▸ **Dataset excerpt**:
>>>>>

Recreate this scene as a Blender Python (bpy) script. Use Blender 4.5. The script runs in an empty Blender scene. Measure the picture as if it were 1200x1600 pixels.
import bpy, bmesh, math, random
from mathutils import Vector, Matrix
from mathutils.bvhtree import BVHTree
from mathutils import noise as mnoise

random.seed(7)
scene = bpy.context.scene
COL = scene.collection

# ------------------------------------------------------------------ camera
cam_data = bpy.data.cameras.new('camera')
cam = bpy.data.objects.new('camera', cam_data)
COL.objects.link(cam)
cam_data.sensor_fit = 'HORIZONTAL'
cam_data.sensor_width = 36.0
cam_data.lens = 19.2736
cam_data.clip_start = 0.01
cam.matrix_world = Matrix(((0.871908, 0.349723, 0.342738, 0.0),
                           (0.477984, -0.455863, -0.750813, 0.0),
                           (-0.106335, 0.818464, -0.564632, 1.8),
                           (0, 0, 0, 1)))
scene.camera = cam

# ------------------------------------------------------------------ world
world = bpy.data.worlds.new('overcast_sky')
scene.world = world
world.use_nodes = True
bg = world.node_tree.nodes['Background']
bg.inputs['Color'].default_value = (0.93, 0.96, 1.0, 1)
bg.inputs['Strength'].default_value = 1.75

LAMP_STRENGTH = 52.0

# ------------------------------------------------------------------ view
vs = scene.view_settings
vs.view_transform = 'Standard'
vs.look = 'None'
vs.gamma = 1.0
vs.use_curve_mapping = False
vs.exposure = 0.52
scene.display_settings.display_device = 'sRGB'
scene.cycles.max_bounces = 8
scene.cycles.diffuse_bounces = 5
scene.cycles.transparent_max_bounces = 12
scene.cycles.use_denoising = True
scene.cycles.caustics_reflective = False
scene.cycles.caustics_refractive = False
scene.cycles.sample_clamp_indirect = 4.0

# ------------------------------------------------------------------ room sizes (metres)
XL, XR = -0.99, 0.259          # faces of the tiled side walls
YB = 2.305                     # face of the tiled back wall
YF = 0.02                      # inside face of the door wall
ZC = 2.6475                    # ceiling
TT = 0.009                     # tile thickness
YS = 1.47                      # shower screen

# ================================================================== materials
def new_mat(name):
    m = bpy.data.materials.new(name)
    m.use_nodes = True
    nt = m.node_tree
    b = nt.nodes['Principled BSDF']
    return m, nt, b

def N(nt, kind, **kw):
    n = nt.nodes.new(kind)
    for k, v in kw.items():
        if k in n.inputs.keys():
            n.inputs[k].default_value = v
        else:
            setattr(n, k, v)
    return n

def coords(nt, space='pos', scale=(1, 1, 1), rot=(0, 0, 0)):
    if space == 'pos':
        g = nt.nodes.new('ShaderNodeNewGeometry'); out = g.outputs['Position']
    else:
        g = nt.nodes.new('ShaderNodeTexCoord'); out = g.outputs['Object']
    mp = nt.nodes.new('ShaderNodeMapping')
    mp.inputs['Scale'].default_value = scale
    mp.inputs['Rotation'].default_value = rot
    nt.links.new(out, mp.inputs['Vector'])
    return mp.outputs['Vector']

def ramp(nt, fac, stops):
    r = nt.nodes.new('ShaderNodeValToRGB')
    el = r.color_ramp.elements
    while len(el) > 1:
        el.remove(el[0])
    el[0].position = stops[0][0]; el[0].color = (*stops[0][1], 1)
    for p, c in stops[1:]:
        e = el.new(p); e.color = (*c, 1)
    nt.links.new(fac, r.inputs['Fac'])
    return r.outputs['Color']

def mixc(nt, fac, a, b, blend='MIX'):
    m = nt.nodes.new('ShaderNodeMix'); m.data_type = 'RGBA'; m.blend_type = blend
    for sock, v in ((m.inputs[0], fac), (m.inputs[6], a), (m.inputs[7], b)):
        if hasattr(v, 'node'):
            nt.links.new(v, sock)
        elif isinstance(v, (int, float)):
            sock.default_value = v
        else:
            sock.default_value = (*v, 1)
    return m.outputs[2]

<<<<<

▸ **Request**: Quote only the stretch of lines that starts the data above and ends with the line containing "LAMP_STRENGTH = 52.0", both included.

▸ **Final result**:
Recreate this scene as a Blender Python (bpy) script. Use Blender 4.5. The script runs in an empty Blender scene. Measure the picture as if it were 1200x1600 pixels.
import bpy, bmesh, math, random
from mathutils import Vector, Matrix
from mathutils.bvhtree import BVHTree
from mathutils import noise as mnoise

random.seed(7)
scene = bpy.context.scene
COL = scene.collection

# ------------------------------------------------------------------ camera
cam_data = bpy.data.cameras.new('camera')
cam = bpy.data.objects.new('camera', cam_data)
COL.objects.link(cam)
cam_data.sensor_fit = 'HORIZONTAL'
cam_data.sensor_width = 36.0
cam_data.lens = 19.2736
cam_data.clip_start = 0.01
cam.matrix_world = Matrix(((0.871908, 0.349723, 0.342738, 0.0),
                           (0.477984, -0.455863, -0.750813, 0.0),
                           (-0.106335, 0.818464, -0.564632, 1.8),
                           (0, 0, 0, 1)))
scene.camera = cam

# ------------------------------------------------------------------ world
world = bpy.data.worlds.new('overcast_sky')
scene.world = world
world.use_nodes = True
bg = world.node_tree.nodes['Background']
bg.inputs['Color'].default_value = (0.93, 0.96, 1.0, 1)
bg.inputs['Strength'].default_value = 1.75

LAMP_STRENGTH = 52.0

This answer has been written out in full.